Brian Robinson, RB, Alabama: Big (6'1, 225), physical back, and competent as a pass catcher. Possible younger replacement for Jordan Howard.

Abram Smith, RB, Baylor: Former linebacker, solidly built at 5'11, 221, who rushed for over 1600 yards in 2021.

Jeremiah Hall, FB, Oklahoma: The Eagles don't currently carry a fullback on their roster, nor have they in some time, but if they commit to a run-heavy offense in 2022 and beyond, a fullback who can double as a tight end would make some sense. In 2021, Hall had 30 receptions for 320 yards and 4 TDs. He has a career yards per catch average of 11.3 and 12 career receiving TDs.

Jahan Dotson, WR, Penn State: The Eagles could use a receiver with some size, and Dotson doesn't fit the bill at 5'11, 184, but he has speed, he runs good routes, and he has outstanding hands.

Jalen Tolbert, WR, South Alabama: Tolbert has decent size and a career 17.6 yards per catch average. Over the last two seasons (23 games), he has 146 catches for 2559 yards and 16 touchdowns. That would be 111 yards per game during that span. He'll have something of a home field advantage at the Senior Bowl, which is now played at South Alabama.

Alec Pierce, WR, Cincinnati: 6'3, 213, and a career 17.5 yards per catch. He makes contested catches, and could be a guy whose stock soars if he tests well at the NFL Combine.

Isaiah Likely, TE, Coastal Carolina: Likely had a pair of very productive seasons to close his college career, and some ridiculous yards per catch averages (20.0 YPC in 2020, 15.5 YPC in 2021) from a tight end. Likely finished second in the nation among tight ends in 2021 in receiving yards (912), and touchdowns (12).

Charlie Kolar, TE, Iowa State: Kolar reminds me a little bit of a poor man's Zach Ertz in that he has great hands, he wins on contested catches against smaller safeties, he uses his body well to shield defenders from the football against man coverage, and he is savvy in finding holes in the defense against zone coverage. Also like Ertz, he's not going to wow anyone with his athleticism, and he's not exactly a scary runner after the catch.

Daniel Faalele, OT, Minnesota: If his listed measurements of 6'9, 380 pounds are accurate, Faalele will become the biggest human in the NFL when he is drafted. Oh and HEY, he's a former rugby player from Australia who doesn't have much American football experience! Remind you of anyone?

Bernhard Raimann, OT, Central Michigan: Raimann was a foreign exchange student from Austria who played wide receiver in high school, and enrolled at Central Michigan as a tight end. He has a fun backstory, as chronicled by Dane Brugler of The Athletic. In his first two collegiate seasons, he had 20 catches for 164 yards. Prior to his junior season, he moved to left tackle, basically because Central Michigan didn't have one. He has since flourished in that role, and could be a first-round pick.

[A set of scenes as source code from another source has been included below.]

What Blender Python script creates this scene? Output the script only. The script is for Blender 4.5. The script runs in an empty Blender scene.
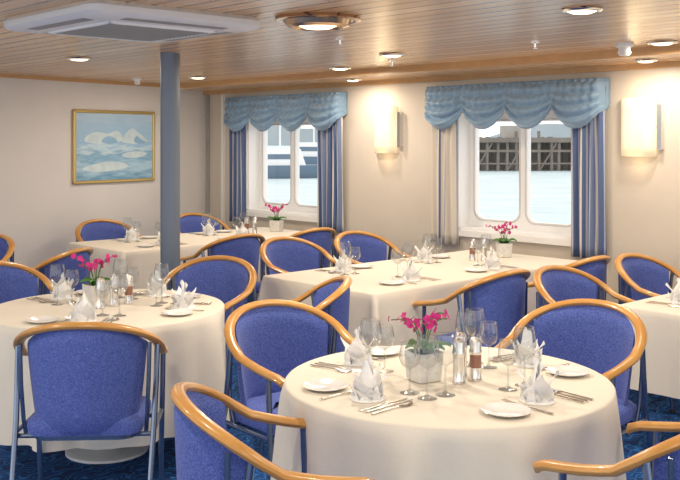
import bpy, math, random
from mathutils import Vector, Matrix
random.seed(4)
sc=bpy.context.scene
try:
    sc.view_settings.view_transform='Standard'
    sc.view_settings.look='None'
except Exception: pass
pi=math.pi
# ---------- room frame: a = along window wall, b = toward window wall ----------
UA=(0.686,-0.728); UB=(0.728,0.686)
ROT=math.atan2(UA[1],UA[0])
def R(a,b,z=0): return (UA[0]*a+UB[0]*b, UA[1]*a+UB[1]*b, z)
# ---------- materials ----------
def mat(name,col,rough=.5,metal=0,spec=.5,emis=None,es=0,noise=0,nscale=40,bump=0,sheen=0,coat=0):
    m=bpy.data.materials.new(name); m.use_nodes=True
    nt=m.node_tree; b=nt.nodes['Principled BSDF']
    b.inputs['Base Color'].default_value=(*col,1)
    b.inputs['Roughness'].default_value=rough
    b.inputs['Metallic'].default_value=metal
    b.inputs['Specular IOR Level'].default_value=spec
    if sheen: b.inputs['Sheen Weight'].default_value=sheen
    if coat: b.inputs['Coat Weight'].default_value=coat
    if emis:
        b.inputs['Emission Color'].default_value=(*emis,1); b.inputs['Emission Strength'].default_value=es
    if noise or bump:
        tc=nt.nodes.new('ShaderNodeTexCoord'); n=nt.nodes.new('ShaderNodeTexNoise')
        n.inputs['Scale'].default_value=nscale; n.inputs['Detail'].default_value=4
        nt.links.new(tc.outputs['Object'],n.inputs['Vector'])
        if noise:
            mx=nt.nodes.new('ShaderNodeMix'); mx.data_type='RGBA'
            mx.inputs[6].default_value=(*[c*(1-noise) for c in col],1)
            mx.inputs[7].default_value=(*[min(1,c*(1+noise)) for c in col],1)
            nt.links.new(n.outputs['Fac'],mx.inputs[0]); nt.links.new(mx.outputs[2],b.inputs['Base Color'])
        if bump:
            bp=nt.nodes.new('ShaderNodeBump'); bp.inputs['Strength'].default_value=bump; bp.inputs['Distance'].default_value=.01
            nt.links.new(n.outputs['Fac'],bp.inputs['Height']); nt.links.new(bp.outputs[0],b.inputs['Normal'])
    return m
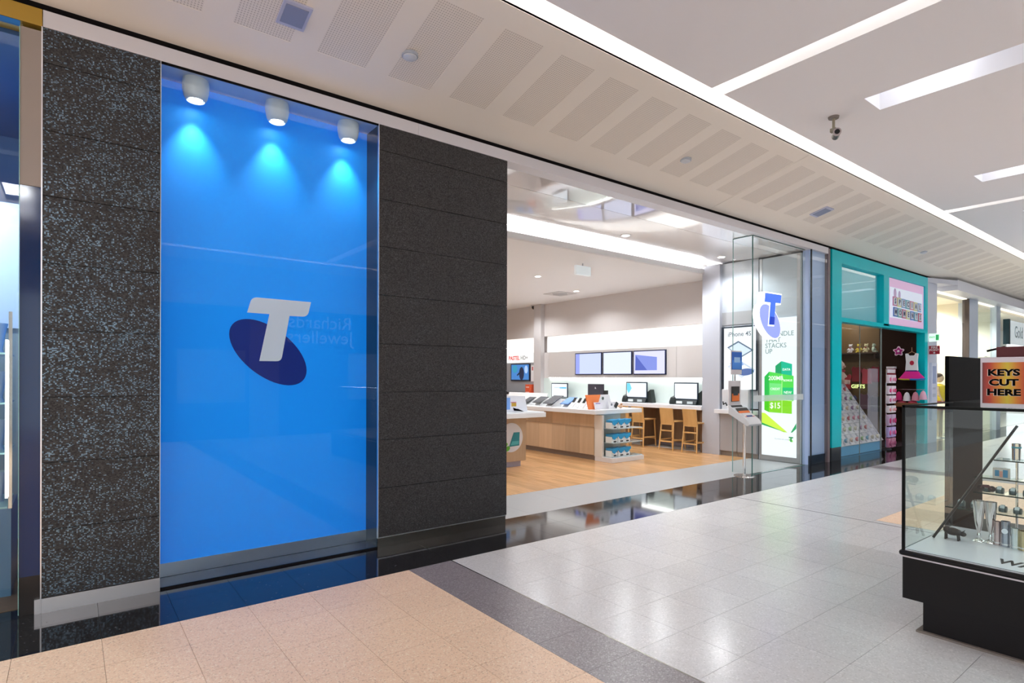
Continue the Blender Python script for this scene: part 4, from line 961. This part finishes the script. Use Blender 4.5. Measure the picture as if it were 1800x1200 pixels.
t = thing('red_box', 'dark red box high on the display wall beside the packets', 'box', (15.9, 5.50, 1.58))
part('box', MB().box(15.84, 15.98, 5.43, 5.58, 1.58, 1.78), C('#8c1030'), t, bevel=.006)
part('lid', MB().box(15.83, 15.98, 5.42, 5.59, 1.78, 1.83), C('#dcd4dc'), t)
q = thing('low_basket', 'brown basket of pink goods low on the display wall', 'basket', (15.85, 5.1, .9))
part('basket', MB().box(15.78, 15.97, 4.9, 5.4, .86, .96), C('#7a4a2c'), q, bevel=.01)
part('contents', MB().ball((15.87, 5.05, .97), (.07, .1, .04)).ball((15.87, 5.27, .97), (.07, .1, .04)), C('#b83a58', .8), q)

# ------------------------------------------------------------------ FAR SHOPS
struct('trim_8', MB().box(16.22, 16.86, 4.85, 5.1, 0, 3.94), C('#cfd4e4', .3))
t9 = struct('trim_9', MB().box(17.3, 36, 4.55, 5.0, 3.72, 3.97), C('#cdd0de', .3))
part('slope_piece', MB().prism([(16.22, 4.85), (17.3, 4.55), (17.3, 5.0), (16.22, 5.0)], 'xy', 3.84, 3.95), C('#c6c9d6', .3), t9)
part('light_line', MB().box(16.9, 33, 4.9, 4.99, 3.70, 3.72), E('#fff4dc', 1.4), t9)
w5 = struct('window_5', MB().box(19.4, 19.43, 4.85, 5.0, 0, 3.72), C('#3a3030'))
part('pier', MB().box(19.43, 20.22, 4.85, 5.1, 0, 3.72), C('#c6d2e4', .3), w5)
part('glass_pane', MB().box(16.86, 19.4, 4.9, 4.908, .02, 3.72), 'glass', w5)
part('frame', MB().box(22.1, 22.5, 4.85, 5.0, 0, 3.72).box(22.06, 22.1, 4.85, 5, 0, 3.72), C('#c4d3e2', .3), w5)
part('glass_pane', MB().box(20.22, 22.06, 4.9, 4.908, .02, 3.72), 'glass', w5)
struct('wall_cream', MB().box(16.4, 19.4, 6.6, 6.7, 0, 3.9).box(16.35, 16.4, 5.1, 6.7, 0, 3.9), C('#efe7d4'))
struct('wall_pale', MB().box(19.4, 33, 6.9, 7.0, 0, 3.9), C('#dfe4d8'))
struct('ceiling_far', MB().box(16.35, 33, 5.0, 7.0, 3.62, 3.7), C('#eee6d6'))
struct('floor_far', MB().box(16.35, 33, 5.02, 7, -.012, .003), C('#c9c6c0', .2))
struct('wall_cream_end', MB().box(19.46, 19.55, 5.1, 6.6, 0, 3.7), C('#f4ecd9'))
struct('wall_pale_end', MB().box(22.6, 22.7, 5.1, 6.9, 0, 3.7), C('#e9ece2'))
part('wall_shelf', MB().box(22.4, 22.6, 5.2, 6.8, 1.6, 1.63).box(22.4, 22.6, 5.2, 6.8, 2.2, 2.23), C('#f2efe8'), bpy.data.objects['wall_pale_end'])
t = thing('ceiling_pendant', 'tiny dark pendant on a thin wire in the cream shop window', 'pendant', (18.2, 5.6, 3.6))
part('wire', MB().tube([(18.2, 5.6, 3.62), (18.2, 5.6, 2.75)], .01, 6), C('#c8beaa'), t); part('lamp', MB().ball((18.2, 5.6, 2.72), .05), C('#5b5048'), t)
t = thing('shop_sign', 'white lit sign with pale script lettering on the far right shop', 'sign', (24, 4.7, 2.6))
part('board', MB().box(22.9, 27, 4.74, 4.85, 2.62, 3.35), C('#cfdce0', .3, emit=.35, ecol='#dce6ea'), t, bevel=.01)
part('edge', MB().box(22.78, 22.9, 4.7, 4.85, 2.6, 3.37), C('#1b3a42', .3), t)
text('lettering', 'Gold & Gifts', .52, (24.9, 4.735, 3.0), '-y', C('#a9b4b8'), t, bold=.01, sx=1.)
# child mannequin with yellow top in the cream window
t = thing('child_mannequin', 'child mannequin in a yellow top and red shorts behind the cream window', 'mannequin', (18.1, 5.15, 0))
sk = C('#c9b49c', .6)
part('torso', MB().lathe((18.1, 5.15, .95), [(0, 0), (.15, 0), (.14, .15), (.16, .3), (.13, .4), (.05, .45), (0, .46)], 16), C('#dcc83a', .9), t)
part('shorts', MB().lathe((18.1, 5.15, .72), [(0, 0), (.17, 0), (.15, .24), (0, .25)], 16), C('#9a4a5c', .9), t)
part('head', MB().ball((18.1, 5.15, 1.55), (.09, .1, .115)), sk, t); part('hair', MB().ball((18.1, 5.17, 1.60), (.1, .1, .085)), C('#4a3f3a', .9), t)
for q in (-1, 1):
    part('arm', MB().tube([(18.1+q*.16, 5.15, 1.33), (18.1+q*.2, 5.1, 1.12), (18.1+q*.18, 5.02, .95)], .035, 8, .025), sk, t)
    part('leg', MB().tube([(18.1+q*.08, 5.15, .74), (18.1+q*.08, 5.15, .4), (18.1+q*.09, 5.14, .03)], .06, 8, .035), sk, t)
part('base_plate', MB().lathe((18.1, 5.15, 0), [(0, 0), (.2, 0), (.2, .02), (0, .025)], 20), 'chrome', t)
# small wall signs beside the teal shop
t = thing('exit_sign', 'green and white running man exit sign projecting from the white pilaster', 'sign', (16.4, 4.6, 2.3))
part('box', MB().box(16.26, 16.30, 4.62, 4.84, 2.42, 2.61), C('#e6f2ea', emit=.6, ecol='#d9f2e2'), t, bevel=.006)
part('print', MB().box(16.255, 16.26, 4.64, 4.70, 2.45, 2.58), E('#37a862', .8), t)
text('lettering', 'EXIT', .055, (16.254, 4.77, 2.52), '-x', E('#37a862', .8), t, bold=.02)
t = thing('fire_sign', 'small red sign with white lettering below the exit sign', 'sign', (16.4, 4.6, 2.0))
part('plate', MB().box(16.28, 16.30, 4.63, 4.84, 2.12, 2.32), C('#b01030', .4), t)
text('lettering', 'FIRE', .075, (16.278, 4.735, 2.275), '-x', C('#f0d8dc'), t, bold=.03)
text('lettering', 'POINT', .065, (16.278, 4.735, 2.215), '-x', C('#f0d8dc'), t, bold=.03)
part('print', MB().prism(ell(4.735, 2.155, .02, .02, 0, 12), 'yz', 16.276, 16.28), C('#f0e0e2'), t)
t = thing('directory_panel', 'pale grey service panel on the white pilaster', 'panel', (16.55, 4.84, 1))
part('box', MB().box(16.34, 16.72, 4.80, 4.85, .55, 1.92), C('#cfd5e8', .3), t, bevel=.006)
part('screen', MB().box(16.39, 16.62, 4.796, 4.80, 1.42, 1.84), C('#aab8dc', .2), t)
part('slot', MB().box(16.40, 16.60, 4.796, 4.80, 1.28, 1.33).box(16.40, 16.60, 4.796, 4.80, 1.1, 1.18), C('#b4bccf', .3), t)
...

Braxton Jones, OT, Southern Utah: Jones has ideal length for an NFL offensive tackle at 6'7, reportedly with 35" arms. He's an easy mover with good feet and agility who is willing to finish blocks. The Eagles' line could use a developmental guy who can be a swing tackle off the bench in the short-term, and a potential starter down the line. Jones is a guy who brings out of the box physical skills that Jeff Stoutland can mold over time.

Jamaree Salyer, OL, Georgia: The Eagles love versatile offensive linemen like Salyer, who has played all five OL spots over the course of his career at Georgia. In the NFL, he'll very likely be a guard, but has the ability to play elsewhere in a pinch.